I woke up feeling much better. And I woke pretty late, too, 7:30 AM (considering I had gone to bed before 9:00 PM, that was a long sleep). With no plans today, we could afford to be a bit more leisurely. We got breakfast items at a nearby grocery store and pastry shop, and ate them back at the apartment.
Our apartment entryway is smaller than it looks. |
We decided not to go to Capri or any other day-trip adventures after all. While they sounded nice, we wanted to avoid the hassle and expense of extra planning. Today the itinerary would be to do the walking tour of Naples. And a long walking tour it was: with over 90 minutes of audio, we were in for a long walk. We made sure to have the audio guide downloaded on each of our phones so we wouldn’t have to share a headset.
Ruins in the middle of the city |
Specialty pastries of Naples |
The tour took us from the archeological museum to all corners of central Naples. It included a gallery mall, a student district with bookstores, a rare quiet park where you can’t hear much of the usual hubbub, a fish market, several churches, and the most well-known pedestrian drag: Spacca Napoli. Of the churches, we liked the one with the waffle-iron exterior the most (Gesu Nuovo Church). It was sited next to a plague column, the only one we saw on the trip.
The Spacca Napoli is kind of a crazy street. It is packed, and it is narrow. There’s all kinds of stores lining it. One particular street is filled with vendors selling decorations and novelty items, including a lot of Christmas decorations. Liz bought a nativity for her mom that was charming and delightful. An Italian nativity is a smaller scale than a typical American one, and tends to be more tall than wide. The one we bought had some fun Italian touches to it, including a pizza chef on the back.
Very large-scale example of an Italian nativity |
The vendors on this street also sell figurines. There’s many varieties, but sports figures tend to be the most popular. Diego Maradona is the most common among them (more on him later). My personal favorite was the one of Luis Suarez biting an Italian player in the 2014 world cup. There’s also political figures, musicians, some Italians I don’t recognize, and various other pop culture icons.
You can be a major international footballer for years, but if you bite one guy... |
Maradona is worshipped here like a god. No, seriously: I saw some memorabilia featuring his face and the word “dios.” There’s also a bar that includes a shrine to Maradona with a lock of his hair. You can’t take a picture without buying something in the bar, so I didn’t. Personally, I think Messi is better, but Messi never played for SSC Napoli.
We tried a pastry on the tour but to our dismay, it was soaked in alcohol. I couldn’t get past two bites. On the other hand, we got more pizza from the other famous pizzeria in Naples: this time Liz got one with egg, and I got one with salami. They were still margherita, just with additional ingredients.

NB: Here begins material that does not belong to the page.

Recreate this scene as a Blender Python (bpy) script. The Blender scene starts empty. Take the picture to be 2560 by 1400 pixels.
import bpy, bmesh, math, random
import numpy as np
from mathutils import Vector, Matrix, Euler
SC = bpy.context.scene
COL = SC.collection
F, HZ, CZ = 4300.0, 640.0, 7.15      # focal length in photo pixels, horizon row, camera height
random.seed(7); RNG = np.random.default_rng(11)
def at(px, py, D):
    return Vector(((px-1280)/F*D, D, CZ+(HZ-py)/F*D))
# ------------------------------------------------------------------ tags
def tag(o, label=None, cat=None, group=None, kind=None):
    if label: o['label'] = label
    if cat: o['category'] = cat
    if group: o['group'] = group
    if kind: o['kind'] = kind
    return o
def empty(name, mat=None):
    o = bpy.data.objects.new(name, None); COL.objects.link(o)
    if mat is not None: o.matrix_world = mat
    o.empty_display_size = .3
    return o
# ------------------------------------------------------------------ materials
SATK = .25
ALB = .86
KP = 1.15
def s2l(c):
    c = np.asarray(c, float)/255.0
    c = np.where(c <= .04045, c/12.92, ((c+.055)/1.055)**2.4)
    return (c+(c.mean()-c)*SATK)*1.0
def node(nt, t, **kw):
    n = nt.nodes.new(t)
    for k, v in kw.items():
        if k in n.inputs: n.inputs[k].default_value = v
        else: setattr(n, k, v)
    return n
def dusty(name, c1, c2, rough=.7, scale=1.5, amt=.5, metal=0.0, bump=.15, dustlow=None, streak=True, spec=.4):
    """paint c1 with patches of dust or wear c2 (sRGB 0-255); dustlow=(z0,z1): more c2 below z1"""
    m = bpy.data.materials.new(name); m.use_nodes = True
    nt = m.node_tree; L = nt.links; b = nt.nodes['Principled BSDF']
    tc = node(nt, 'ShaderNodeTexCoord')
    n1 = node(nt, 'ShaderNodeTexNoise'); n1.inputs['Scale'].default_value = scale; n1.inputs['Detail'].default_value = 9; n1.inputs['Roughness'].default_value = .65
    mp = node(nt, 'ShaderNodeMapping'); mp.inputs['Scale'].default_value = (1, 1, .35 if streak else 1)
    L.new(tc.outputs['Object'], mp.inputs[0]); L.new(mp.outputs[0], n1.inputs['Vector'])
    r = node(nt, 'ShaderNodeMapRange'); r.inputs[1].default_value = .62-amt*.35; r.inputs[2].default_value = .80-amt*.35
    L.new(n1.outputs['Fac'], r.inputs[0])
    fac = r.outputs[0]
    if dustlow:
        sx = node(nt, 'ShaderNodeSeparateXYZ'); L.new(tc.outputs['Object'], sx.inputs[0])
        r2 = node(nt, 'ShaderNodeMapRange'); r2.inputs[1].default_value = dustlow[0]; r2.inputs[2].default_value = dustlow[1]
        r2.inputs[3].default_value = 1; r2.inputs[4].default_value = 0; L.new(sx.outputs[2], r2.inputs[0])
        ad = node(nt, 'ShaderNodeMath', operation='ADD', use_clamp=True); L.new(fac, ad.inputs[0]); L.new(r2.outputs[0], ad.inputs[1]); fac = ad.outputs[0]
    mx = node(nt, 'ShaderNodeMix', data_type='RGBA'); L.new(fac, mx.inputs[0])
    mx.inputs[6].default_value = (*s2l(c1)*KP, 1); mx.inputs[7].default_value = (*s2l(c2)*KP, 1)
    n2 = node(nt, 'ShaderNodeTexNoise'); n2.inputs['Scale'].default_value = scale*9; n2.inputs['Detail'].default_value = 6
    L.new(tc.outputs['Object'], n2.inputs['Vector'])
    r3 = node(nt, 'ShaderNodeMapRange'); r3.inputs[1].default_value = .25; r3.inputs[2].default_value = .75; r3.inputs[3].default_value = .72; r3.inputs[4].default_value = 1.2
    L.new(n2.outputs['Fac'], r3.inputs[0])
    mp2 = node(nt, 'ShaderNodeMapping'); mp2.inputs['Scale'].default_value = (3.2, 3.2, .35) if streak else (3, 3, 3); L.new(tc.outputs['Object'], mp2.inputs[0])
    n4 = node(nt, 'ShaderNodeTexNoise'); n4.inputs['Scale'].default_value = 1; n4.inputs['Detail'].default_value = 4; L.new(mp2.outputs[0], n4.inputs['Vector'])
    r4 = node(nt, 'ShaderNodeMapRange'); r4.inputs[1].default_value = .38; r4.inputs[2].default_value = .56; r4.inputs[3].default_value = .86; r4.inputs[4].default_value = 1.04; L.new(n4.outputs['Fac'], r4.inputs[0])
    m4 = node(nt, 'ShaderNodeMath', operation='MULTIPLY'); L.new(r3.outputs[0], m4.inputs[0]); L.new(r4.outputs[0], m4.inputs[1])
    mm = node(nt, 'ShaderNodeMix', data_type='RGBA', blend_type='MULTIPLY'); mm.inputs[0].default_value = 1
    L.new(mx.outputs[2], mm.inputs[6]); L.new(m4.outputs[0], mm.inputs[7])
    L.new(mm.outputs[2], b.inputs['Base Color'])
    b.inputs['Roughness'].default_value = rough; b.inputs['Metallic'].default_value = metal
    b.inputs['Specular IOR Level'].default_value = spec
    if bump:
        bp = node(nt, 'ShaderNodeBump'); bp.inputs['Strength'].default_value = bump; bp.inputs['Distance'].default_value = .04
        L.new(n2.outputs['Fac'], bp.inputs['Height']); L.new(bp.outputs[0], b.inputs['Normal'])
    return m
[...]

They were yummy, and I have to say the pizza in Naples was by far the best on the whole trip.
Pizza dough nativities |
After taking a break in the apartment, we decided to go to the archeological museum. It had quite an impressive collection of artifacts from Pompeii and Herculaneum. It included statues, mosaics, a scale model of ancient Pompeii, and much more. We were dismayed by some of the closures and missing items, though: the battle of Alexander mosaic was undergoing restoration (we saw a copy in Pompeii), as was the dancing faun. Venus of the Perfect Buttocks was on loan to the Kunsthistorischemuseum in Vienna, and the erotic art wing and Egyptian wing were both closed off. Still worth the visit, though.
Alas, no Venus of the Perfect Buttocks |
We were not hungry enough for dinner, but we decided to get one last gelato on the Spacca Napoli. On the way, we picked up a cookbook for Dale in the student district. I decided to just stick with the classics: straciatella and hazelnut. Liz got ricotta pear and some mix of pistachio with other spices. She raved about the ricotta pear gelato.
We returned to the apartment and got ready to depart the next day. We finished our leftover pizza from Pizzeria da Michele, and called it a trip.
Observations:
• Neapolitans don’t like to finish their pizza crusts. We were surprised to see plates with crusts piled on it like the remains of chicken wings. Sure, the crusts are a bit burned, but they’re still good food.